### WHAT IS NEEDED:
Count each line in which the word "runs" appears. Reply with the total and nothing more.

### ENTRIES:
<<<<
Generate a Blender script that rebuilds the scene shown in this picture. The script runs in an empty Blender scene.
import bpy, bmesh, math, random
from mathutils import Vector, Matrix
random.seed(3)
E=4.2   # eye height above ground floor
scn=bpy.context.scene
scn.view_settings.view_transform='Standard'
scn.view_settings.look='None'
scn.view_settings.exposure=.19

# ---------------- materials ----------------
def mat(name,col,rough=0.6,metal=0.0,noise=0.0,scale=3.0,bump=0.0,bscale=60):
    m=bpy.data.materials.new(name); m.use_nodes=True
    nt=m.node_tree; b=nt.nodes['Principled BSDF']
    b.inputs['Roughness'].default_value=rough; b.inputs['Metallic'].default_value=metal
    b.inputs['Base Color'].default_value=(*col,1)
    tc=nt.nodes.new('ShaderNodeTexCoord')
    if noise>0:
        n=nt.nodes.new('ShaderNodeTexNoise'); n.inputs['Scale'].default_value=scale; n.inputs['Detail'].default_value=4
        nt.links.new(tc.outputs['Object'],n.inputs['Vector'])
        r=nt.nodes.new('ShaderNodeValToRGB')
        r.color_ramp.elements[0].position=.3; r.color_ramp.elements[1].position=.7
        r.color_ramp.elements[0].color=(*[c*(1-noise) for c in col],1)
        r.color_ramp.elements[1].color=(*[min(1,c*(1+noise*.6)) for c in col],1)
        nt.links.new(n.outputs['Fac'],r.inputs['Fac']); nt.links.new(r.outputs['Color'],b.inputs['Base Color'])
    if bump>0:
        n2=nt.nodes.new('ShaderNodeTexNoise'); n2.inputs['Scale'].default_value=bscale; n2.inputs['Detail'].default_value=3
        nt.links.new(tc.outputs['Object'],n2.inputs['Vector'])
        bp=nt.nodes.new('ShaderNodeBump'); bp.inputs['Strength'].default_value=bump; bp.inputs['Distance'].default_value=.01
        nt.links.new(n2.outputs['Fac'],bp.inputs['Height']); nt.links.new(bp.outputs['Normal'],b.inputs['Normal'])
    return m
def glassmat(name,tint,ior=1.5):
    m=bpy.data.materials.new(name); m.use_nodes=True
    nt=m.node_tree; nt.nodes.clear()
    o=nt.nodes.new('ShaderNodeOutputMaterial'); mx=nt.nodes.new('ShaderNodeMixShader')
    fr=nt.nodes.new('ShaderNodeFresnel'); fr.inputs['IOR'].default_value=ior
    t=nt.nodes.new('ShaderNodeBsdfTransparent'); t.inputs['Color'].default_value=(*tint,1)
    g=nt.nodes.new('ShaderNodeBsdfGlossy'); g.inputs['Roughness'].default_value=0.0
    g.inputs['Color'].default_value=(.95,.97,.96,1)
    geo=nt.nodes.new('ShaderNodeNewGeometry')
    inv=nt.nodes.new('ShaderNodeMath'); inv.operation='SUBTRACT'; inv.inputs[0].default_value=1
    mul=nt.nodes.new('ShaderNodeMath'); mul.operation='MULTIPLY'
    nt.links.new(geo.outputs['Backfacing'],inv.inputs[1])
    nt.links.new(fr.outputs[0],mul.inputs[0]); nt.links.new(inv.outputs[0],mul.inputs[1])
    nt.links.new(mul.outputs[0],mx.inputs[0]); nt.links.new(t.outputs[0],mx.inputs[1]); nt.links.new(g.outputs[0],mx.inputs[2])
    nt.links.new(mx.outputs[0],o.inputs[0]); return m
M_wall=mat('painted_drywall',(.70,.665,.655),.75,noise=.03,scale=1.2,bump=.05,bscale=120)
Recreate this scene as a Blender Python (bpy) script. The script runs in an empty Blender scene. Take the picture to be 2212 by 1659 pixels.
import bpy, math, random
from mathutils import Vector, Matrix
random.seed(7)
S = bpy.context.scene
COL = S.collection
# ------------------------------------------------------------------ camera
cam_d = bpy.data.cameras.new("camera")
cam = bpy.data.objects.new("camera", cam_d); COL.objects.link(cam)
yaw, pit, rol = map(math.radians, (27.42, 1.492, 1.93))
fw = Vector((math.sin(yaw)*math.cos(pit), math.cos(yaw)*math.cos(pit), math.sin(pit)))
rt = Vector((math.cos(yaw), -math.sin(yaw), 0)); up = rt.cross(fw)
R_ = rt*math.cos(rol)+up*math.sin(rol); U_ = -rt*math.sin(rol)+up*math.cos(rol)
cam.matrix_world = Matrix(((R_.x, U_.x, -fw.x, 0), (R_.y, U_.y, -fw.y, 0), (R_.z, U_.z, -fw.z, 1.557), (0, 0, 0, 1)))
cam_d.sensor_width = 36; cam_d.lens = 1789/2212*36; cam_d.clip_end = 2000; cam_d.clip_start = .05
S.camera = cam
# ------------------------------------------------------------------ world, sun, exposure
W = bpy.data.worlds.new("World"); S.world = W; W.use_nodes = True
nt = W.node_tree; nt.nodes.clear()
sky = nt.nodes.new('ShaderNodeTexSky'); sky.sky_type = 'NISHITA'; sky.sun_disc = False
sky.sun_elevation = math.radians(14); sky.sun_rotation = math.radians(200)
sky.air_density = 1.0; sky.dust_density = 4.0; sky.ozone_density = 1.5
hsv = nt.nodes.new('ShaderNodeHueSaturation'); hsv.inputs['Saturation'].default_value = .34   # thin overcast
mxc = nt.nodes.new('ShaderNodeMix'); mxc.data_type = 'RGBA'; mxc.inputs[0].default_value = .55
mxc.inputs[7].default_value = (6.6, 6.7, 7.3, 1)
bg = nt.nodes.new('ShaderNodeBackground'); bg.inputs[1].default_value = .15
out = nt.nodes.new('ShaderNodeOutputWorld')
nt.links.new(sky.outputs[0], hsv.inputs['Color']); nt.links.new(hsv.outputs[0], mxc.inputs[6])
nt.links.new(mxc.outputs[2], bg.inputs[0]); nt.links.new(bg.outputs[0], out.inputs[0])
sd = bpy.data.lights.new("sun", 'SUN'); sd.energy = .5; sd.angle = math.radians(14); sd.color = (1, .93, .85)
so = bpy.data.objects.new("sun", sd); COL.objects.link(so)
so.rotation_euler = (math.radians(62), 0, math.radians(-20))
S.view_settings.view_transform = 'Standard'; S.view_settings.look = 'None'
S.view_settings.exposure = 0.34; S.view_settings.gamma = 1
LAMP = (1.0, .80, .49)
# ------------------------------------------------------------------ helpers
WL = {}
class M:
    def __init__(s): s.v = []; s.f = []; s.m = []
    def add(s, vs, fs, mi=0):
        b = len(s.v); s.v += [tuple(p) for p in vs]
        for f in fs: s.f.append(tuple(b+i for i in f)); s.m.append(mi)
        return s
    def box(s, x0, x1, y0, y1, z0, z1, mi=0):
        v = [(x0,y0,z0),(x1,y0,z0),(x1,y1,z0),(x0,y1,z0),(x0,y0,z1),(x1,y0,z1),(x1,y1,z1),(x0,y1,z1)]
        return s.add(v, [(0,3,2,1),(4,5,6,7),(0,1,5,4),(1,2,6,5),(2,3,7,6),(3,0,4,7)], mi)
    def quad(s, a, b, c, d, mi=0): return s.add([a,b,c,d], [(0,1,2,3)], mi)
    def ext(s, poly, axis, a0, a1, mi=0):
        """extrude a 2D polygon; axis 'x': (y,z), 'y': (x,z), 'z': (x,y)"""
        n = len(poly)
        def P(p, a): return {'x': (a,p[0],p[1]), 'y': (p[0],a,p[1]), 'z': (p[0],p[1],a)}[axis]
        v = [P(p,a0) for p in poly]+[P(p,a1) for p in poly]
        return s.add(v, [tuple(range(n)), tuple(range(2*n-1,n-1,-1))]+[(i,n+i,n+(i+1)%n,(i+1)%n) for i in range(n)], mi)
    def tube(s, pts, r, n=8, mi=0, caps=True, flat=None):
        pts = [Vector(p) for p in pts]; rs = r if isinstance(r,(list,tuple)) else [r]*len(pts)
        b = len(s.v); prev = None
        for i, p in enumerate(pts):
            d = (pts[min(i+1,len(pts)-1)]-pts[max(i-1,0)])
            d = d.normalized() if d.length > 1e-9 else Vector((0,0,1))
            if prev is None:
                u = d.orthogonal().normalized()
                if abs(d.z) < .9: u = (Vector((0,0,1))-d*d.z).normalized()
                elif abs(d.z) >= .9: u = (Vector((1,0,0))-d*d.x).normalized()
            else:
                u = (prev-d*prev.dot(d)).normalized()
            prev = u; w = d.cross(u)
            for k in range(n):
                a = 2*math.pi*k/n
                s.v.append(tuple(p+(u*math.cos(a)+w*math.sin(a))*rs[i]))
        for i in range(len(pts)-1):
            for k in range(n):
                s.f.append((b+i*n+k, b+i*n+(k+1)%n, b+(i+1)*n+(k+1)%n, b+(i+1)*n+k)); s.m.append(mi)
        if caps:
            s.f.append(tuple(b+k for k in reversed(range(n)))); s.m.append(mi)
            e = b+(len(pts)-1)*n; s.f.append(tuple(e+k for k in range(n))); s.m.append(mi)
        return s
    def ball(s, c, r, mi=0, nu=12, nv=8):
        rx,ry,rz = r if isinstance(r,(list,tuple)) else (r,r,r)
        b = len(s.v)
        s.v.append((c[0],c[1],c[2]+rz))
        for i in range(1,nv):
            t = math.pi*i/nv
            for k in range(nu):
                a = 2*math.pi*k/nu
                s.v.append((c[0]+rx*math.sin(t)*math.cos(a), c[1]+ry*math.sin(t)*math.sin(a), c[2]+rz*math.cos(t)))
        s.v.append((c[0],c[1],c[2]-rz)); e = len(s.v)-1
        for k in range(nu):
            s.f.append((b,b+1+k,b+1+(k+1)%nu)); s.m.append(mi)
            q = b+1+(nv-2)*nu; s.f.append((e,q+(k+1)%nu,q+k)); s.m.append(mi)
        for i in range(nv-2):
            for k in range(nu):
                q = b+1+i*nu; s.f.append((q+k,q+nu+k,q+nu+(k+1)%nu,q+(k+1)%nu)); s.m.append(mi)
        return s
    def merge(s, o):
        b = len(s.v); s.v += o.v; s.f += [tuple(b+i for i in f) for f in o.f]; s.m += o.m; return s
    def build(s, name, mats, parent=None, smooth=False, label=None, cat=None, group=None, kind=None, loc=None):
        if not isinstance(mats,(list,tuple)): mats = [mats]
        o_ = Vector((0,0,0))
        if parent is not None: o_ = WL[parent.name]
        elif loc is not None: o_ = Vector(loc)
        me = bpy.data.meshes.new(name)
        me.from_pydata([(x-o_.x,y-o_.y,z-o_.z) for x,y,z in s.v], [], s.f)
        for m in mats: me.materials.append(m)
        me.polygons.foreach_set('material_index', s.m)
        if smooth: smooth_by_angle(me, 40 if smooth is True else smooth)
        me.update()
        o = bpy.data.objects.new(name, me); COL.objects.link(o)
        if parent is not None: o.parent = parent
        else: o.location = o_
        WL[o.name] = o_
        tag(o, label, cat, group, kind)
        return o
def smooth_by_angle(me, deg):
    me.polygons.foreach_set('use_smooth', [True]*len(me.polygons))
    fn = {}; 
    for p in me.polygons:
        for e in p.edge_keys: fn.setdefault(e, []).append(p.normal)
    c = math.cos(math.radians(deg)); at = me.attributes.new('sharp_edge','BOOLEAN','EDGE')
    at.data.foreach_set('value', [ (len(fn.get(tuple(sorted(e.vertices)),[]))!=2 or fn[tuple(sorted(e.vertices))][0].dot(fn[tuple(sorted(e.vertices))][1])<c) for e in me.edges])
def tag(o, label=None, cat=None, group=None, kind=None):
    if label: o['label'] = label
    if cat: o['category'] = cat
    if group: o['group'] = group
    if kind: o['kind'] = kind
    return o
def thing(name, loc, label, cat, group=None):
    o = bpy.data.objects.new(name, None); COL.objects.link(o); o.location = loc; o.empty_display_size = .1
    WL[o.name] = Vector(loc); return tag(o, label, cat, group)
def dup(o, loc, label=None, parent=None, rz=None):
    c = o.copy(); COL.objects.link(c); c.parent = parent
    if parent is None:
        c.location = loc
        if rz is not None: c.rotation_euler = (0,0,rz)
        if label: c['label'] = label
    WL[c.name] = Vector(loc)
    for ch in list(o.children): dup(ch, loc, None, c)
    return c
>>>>
### SOLUTION TO THIS TASK:
2